>> BEGIN
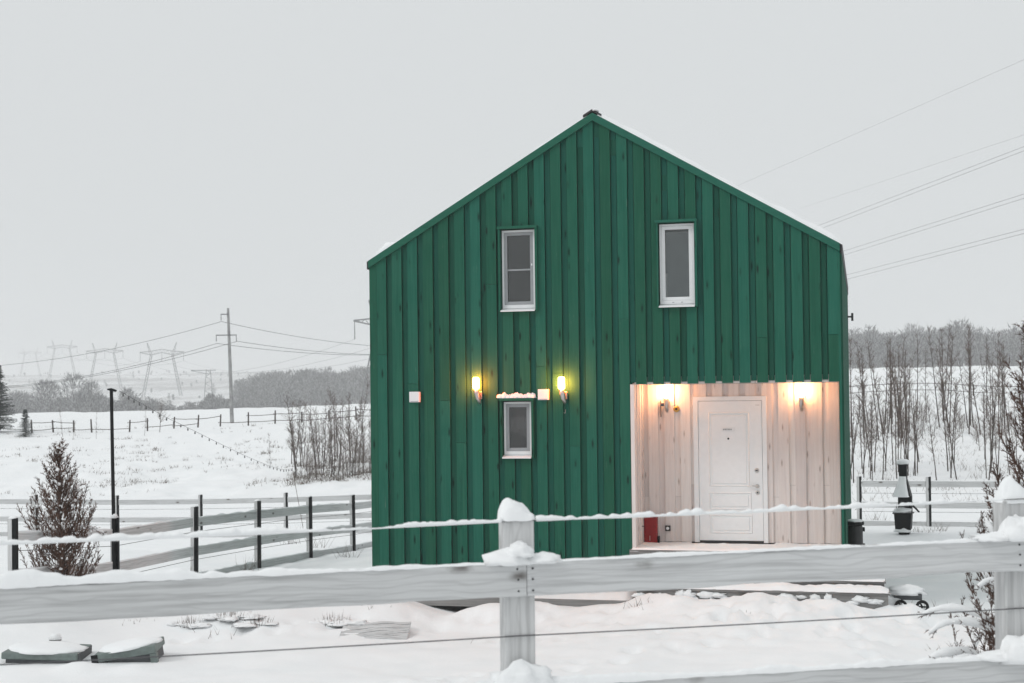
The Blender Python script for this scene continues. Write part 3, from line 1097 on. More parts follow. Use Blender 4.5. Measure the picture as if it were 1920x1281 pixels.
for (u0, u1, v0, v1, zt, zb) in ((4.0, 7.2, -0.5, -0.13, 0.63, 0.52), (4.0, 7.2, -0.88, -0.501, 0.525, 0.42), (4.05, 7.24, -1.28, -0.881, 0.435, 0.27)):
    nb = 3
    bw = (v1 - v0) / nb
    for q in range(nb):
        tr = MB().box(u0, u1, v0 + q * bw, v0 + (q + 1) * bw - 0.006, zt - 0.03, zt).build('tread', M['deck_wood'], steps)
    MB().box(u0 + 0.02, u1 - 0.02, v0 + 0.02, v0 + 0.042, zb - 0.14, zt - 0.032).build('riser', M['deck_wood'], steps)
    sn = MB()
    snow_strip(sn, u0, u1, v0 - 0.01, v1, zt, 0.045, seed=zt * 10, rag=0.04)
    sn.build('snow', M['snow_cap'], steps, smooth=True)
sn = MB()
crnd = random.Random(5)
for k in range(26):
    uu = crnd.uniform(4.1, 7.1)
    sn.blob((uu, -1.27, crnd.uniform(0.27, 0.36)), crnd.uniform(0.05, 0.16), 0.035, crnd.uniform(0.02, 0.06), 0.4, 14, 8, -0.9, seed=k)
sn.build('snow', M['snow_cap'], steps, smooth=True, kind='stuff')
walk = thing('wooden_walkway', 'low grey plank walkway half buried in snow along the green wall', 'walkway', HL, -HA)
for q in range(7):
    MB().box(0.7, 3.98, -1.25 + q * 0.17, -1.25 + q * 0.17 + 0.163, 0.22, 0.255).build('plank', M['deck_wood'], walk)
MB().box(0.7, 3.98, -1.28, -1.2505, 0.13, 0.257).build('edge_board', M['deck_wood'], walk)
sn = MB()
snow_strip(sn, 0.7, 3.98, -1.27, -0.07, 0.256, 0.05, seed=4)
sn.build('snow', M['snow_cap'], walk, smooth=True)

# ------------------------------------------------------------------ bin by the corner
bp = P(1604, 1010, 20.6)
t = thing('bin', 'dark metal bin with snowy lid beside the house corner', 'bin', (bp.x, bp.y, 0.42))
MB().lathe([(0.098, 0.0), (0.108, 0.02), (0.108, 0.5), (0.1, 0.53)], n=24).build('body', M['dark_metal'], t, smooth=False)
MB().lathe([(0.126, 0.54), (0.13, 0.56), (0.128, 0.585), (0.09, 0.6)], n=24).build('lid', M['black_steel'], t)
MB().blob((0, 0, 0.59), 0.12, 0.12, 0.035, 0.15, seed=2).build('snow', M['snow_cap'], t, smooth=True)
MB().box(0.1, 0.135, -0.03, 0.03, 0.44, 0.5).box(0.1, 0.135, -0.03, 0.03, 0.2, 0.26).build('bracket', M['black_steel'], t)
MB().box(-0.4, 0.35, -0.5, 0.5, -0.04, -0.002).build('plinth_slab', M['deck_wood'], t)


def heap(mb, cx, cy, z0, hx, hy, h, px_, py_, pw, seed, n=22, over=0.012):
    """snow pile on a flat top: height field over a rounded square, peak shifted by (px_, py_)"""
    o = len(mb.v)
    for i in range(n + 1):
        for j in range(n + 1):
            a, b = -1 + 2 * i / n, -1 + 2 * j / n
            r4 = (abs(a) ** 5 + abs(b) ** 5) ** 0.2
            k = 1.0 if r4 < 1e-6 else max(abs(a), abs(b)) / r4
            x, y = a * k * (hx + over), b * k * (hy + over)
            e = max(abs(a), abs(b))
            q = math.hypot((a - px_), (b - py_)) / 1.25
            nz = float(fbm(np.array(a * 1.6 + seed), np.array(b * 1.6 + seed * 2.0), 3))
            z = h * max(0.0, 1 - q) ** pw * (1 - e ** 6) + 0.020 * (1 - e ** 8) + 0.03 * nz * (1 - e ** 4)
            if i in (0, n) or j in (0, n):
                z = -0.012 + 0.006 * nz
                x *= 0.96
                y *= 0.96
            mb.v.append((cx + x, cy + y, z0 + z))
    for i in range(n):
        for j in range(n):
            mb.f.append((o + i * (n + 1) + j, o + (i + 1) * (n + 1) + j, o + (i + 1) * (n + 1) + j + 1, o + i * (n + 1) + j + 1))
    return mb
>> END
## WHAT IS EXPECTED
Print out the lines exactly, skipping any picture.

## SOLUTION BELOW
The Blender Python script for this scene continues. Write part 3, from line 1097 on. More parts follow. Use Blender 4.5. Measure the picture as if it were 1920x1281 pixels.
for (u0, u1, v0, v1, zt, zb) in ((4.0, 7.2, -0.5, -0.13, 0.63, 0.52), (4.0, 7.2, -0.88, -0.501, 0.525, 0.42), (4.05, 7.24, -1.28, -0.881, 0.435, 0.27)):
    nb = 3
    bw = (v1 - v0) / nb
    for q in range(nb):
        tr = MB().box(u0, u1, v0 + q * bw, v0 + (q + 1) * bw - 0.006, zt - 0.03, zt).build('tread', M['deck_wood'], steps)
    MB().box(u0 + 0.02, u1 - 0.02, v0 + 0.02, v0 + 0.042, zb - 0.14, zt - 0.032).build('riser', M['deck_wood'], steps)
    sn = MB()
    snow_strip(sn, u0, u1, v0 - 0.01, v1, zt, 0.045, seed=zt * 10, rag=0.04)
    sn.build('snow', M['snow_cap'], steps, smooth=True)
sn = MB()
crnd = random.Random(5)
for k in range(26):
    uu = crnd.uniform(4.1, 7.1)
    sn.blob((uu, -1.27, crnd.uniform(0.27, 0.36)), crnd.uniform(0.05, 0.16), 0.035, crnd.uniform(0.02, 0.06), 0.4, 14, 8, -0.9, seed=k)
sn.build('snow', M['snow_cap'], steps, smooth=True, kind='stuff')
walk = thing('wooden_walkway', 'low grey plank walkway half buried in snow along the green wall', 'walkway', HL, -HA)
for q in range(7):
    MB().box(0.7, 3.98, -1.25 + q * 0.17, -1.25 + q * 0.17 + 0.163, 0.22, 0.255).build('plank', M['deck_wood'], walk)
MB().box(0.7, 3.98, -1.28, -1.2505, 0.13, 0.257).build('edge_board', M['deck_wood'], walk)
sn = MB()
snow_strip(sn, 0.7, 3.98, -1.27, -0.07, 0.256, 0.05, seed=4)
sn.build('snow', M['snow_cap'], walk, smooth=True)

# ------------------------------------------------------------------ bin by the corner
bp = P(1604, 1010, 20.6)
t = thing('bin', 'dark metal bin with snowy lid beside the house corner', 'bin', (bp.x, bp.y, 0.42))
MB().lathe([(0.098, 0.0), (0.108, 0.02), (0.108, 0.5), (0.1, 0.53)], n=24).build('body', M['dark_metal'], t, smooth=False)
MB().lathe([(0.126, 0.54), (0.13, 0.56), (0.128, 0.585), (0.09, 0.6)], n=24).build('lid', M['black_steel'], t)
MB().blob((0, 0, 0.59), 0.12, 0.12, 0.035, 0.15, seed=2).build('snow', M['snow_cap'], t, smooth=True)
MB().box(0.1, 0.135, -0.03, 0.03, 0.44, 0.5).box(0.1, 0.135, -0.03, 0.03, 0.2, 0.26).build('bracket', M['black_steel'], t)
MB().box(-0.4, 0.35, -0.5, 0.5, -0.04, -0.002).build('plinth_slab', M['deck_wood'], t)


def heap(mb, cx, cy, z0, hx, hy, h, px_, py_, pw, seed, n=22, over=0.012):
    """snow pile on a flat top: height field over a rounded square, peak shifted by (px_, py_)"""
    o = len(mb.v)
    for i in range(n + 1):
        for j in range(n + 1):
            a, b = -1 + 2 * i / n, -1 + 2 * j / n
            r4 = (abs(a) ** 5 + abs(b) ** 5) ** 0.2
            k = 1.0 if r4 < 1e-6 else max(abs(a), abs(b)) / r4
            x, y = a * k * (hx + over), b * k * (hy + over)
            e = max(abs(a), abs(b))
            q = math.hypot((a - px_), (b - py_)) / 1.25
            nz = float(fbm(np.array(a * 1.6 + seed), np.array(b * 1.6 + seed * 2.0), 3))
            z = h * max(0.0, 1 - q) ** pw * (1 - e ** 6) + 0.020 * (1 - e ** 8) + 0.03 * nz * (1 - e ** 4)
            if i in (0, n) or j in (0, n):
                z = -0.012 + 0.006 * nz
                x *= 0.96
                y *= 0.96
            mb.v.append((cx + x, cy + y, z0 + z))
    for i in range(n):
        for j in range(n):
            mb.f.append((o + i * (n + 1) + j, o + (i + 1) * (n + 1) + j, o + (i + 1) * (n + 1) + j + 1, o + i * (n + 1) + j + 1))
    return mb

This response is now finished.